«SOPLÓ SOBRE ELLOS Y
LES DIJO: RECIBID EL ESPÍRITU SANTO»
Tras la Ascensión de Jesús, los discípulos volvieron a
Jerusalén. Allí esperarían el cumplimiento de la promesa del Espíritu. “Todos
los discípulos estaban juntos el día de Pentecostés”. En la sala donde se tuvo
la última Cena, solían reunirse, eran concordes, y oraban con algunas mujeres y
con María.
La tradición cristiana siempre ha visto
esta escena como el prototipo de la espera del Espíritu.

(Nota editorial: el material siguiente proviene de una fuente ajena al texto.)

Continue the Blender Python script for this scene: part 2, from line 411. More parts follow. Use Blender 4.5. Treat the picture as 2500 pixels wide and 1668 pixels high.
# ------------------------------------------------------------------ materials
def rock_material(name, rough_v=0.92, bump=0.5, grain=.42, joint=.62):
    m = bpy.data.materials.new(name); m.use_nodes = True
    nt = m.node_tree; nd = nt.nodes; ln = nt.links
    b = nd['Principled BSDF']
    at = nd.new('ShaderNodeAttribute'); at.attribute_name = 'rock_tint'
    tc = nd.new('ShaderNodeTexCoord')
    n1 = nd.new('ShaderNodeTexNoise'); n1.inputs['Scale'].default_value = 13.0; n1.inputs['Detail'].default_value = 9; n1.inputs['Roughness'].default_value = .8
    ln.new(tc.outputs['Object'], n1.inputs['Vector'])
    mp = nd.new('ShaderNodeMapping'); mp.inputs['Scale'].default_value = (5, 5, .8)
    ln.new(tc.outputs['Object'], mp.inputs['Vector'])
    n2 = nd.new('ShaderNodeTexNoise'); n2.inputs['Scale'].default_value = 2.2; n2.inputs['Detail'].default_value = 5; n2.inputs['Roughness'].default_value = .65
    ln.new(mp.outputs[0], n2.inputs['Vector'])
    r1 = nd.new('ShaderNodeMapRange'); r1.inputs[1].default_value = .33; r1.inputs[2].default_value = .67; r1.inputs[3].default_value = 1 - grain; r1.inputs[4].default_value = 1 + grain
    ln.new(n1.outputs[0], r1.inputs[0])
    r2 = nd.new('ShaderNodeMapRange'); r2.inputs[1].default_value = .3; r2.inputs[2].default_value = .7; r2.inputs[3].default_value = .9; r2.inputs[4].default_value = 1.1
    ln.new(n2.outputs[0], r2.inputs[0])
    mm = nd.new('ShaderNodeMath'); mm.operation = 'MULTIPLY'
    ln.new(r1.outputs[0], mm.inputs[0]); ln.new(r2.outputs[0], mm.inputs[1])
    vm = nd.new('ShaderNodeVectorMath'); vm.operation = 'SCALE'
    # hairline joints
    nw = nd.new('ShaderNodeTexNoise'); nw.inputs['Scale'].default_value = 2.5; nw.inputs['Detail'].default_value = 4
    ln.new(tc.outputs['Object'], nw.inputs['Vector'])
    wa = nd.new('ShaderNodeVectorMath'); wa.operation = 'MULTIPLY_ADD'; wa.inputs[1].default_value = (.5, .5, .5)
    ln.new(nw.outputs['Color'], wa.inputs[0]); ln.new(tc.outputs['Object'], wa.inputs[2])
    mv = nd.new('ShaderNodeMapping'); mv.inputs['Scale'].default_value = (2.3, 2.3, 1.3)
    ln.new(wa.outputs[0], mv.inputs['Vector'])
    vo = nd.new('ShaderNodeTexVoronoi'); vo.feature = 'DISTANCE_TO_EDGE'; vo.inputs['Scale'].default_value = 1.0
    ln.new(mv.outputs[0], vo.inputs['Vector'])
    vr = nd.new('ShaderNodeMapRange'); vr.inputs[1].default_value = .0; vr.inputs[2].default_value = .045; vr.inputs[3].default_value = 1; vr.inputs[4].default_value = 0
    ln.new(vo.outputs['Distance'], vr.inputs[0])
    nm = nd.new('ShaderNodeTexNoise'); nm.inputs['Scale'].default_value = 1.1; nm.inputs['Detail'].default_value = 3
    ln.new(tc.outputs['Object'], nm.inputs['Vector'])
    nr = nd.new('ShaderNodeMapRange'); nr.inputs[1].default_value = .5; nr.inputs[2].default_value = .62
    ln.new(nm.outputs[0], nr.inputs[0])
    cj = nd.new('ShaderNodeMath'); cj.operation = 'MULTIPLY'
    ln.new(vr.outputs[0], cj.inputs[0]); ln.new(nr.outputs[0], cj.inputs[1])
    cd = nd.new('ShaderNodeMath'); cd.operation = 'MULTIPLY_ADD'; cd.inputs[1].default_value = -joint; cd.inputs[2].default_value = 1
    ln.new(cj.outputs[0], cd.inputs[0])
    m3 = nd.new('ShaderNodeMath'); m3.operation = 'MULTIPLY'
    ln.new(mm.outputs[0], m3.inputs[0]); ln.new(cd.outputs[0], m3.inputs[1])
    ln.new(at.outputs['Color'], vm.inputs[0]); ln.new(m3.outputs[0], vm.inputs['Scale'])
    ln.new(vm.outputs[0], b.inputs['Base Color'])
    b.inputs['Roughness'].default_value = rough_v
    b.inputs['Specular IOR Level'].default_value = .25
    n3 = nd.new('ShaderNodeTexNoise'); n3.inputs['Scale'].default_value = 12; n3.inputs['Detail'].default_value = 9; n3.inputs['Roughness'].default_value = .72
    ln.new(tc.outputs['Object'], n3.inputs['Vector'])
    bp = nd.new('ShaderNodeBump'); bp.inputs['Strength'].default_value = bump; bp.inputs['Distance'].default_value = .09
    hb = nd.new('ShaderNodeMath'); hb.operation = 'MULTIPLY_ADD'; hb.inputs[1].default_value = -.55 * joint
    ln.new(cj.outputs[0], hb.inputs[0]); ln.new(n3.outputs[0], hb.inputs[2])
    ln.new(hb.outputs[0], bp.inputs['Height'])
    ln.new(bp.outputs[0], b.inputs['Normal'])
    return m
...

La Madre de Jesús… era
una mujer que sabía de la fidelidad de Dios, de cómo Él hace posible lo que
para nosotros es imposible; era una mujer creyente que había aprendido a
guardar en su corazón todo lo que Dios le manifestaba. Ella era, y sigue
siendo, la que reunía a la Iglesia.
A diferencia de la torre de Babel… ahora
en Jerusalén ocurría: que las maravillas que se escuchaban eran las de Dios, y
que lejos de ser víctimas de la confusión, aun hablando lenguas distintas, eran
las justas y necesarias para entenderse.
Efectivamente, se trataba de hacer
entender en todos los lenguajes lo que maravillosamente Dios había dicho y
hecho. La misión de la Iglesia es continuar la de Jesús: “como el Padre me ha
enviado, así también os envío yo”.
Los discípulos de Jesús que formamos su
Iglesia, como miembros de su “cuerpo”, desde nuestras cualidades y dones, en
nuestro tiempo y en nuestro lugar, estamos llamados a continuar lo que Jesús
comenzó.
El Espíritu nos da su fuerza, su luz, su
consejo, su sabiduría para que a través nuestro también puedan seguir
escuchando hablar de las maravillas de Dios y asomarse a su proyecto de amor
otros hombres, culturas, situaciones.
El Espíritu “traduce” desde nuestra vida,
aquel viejo y nuevo mensaje, aquel eterno anuncio de Buena Nueva. Esto fue y
sigue siendo el milagro y el regalo de Pentecostés.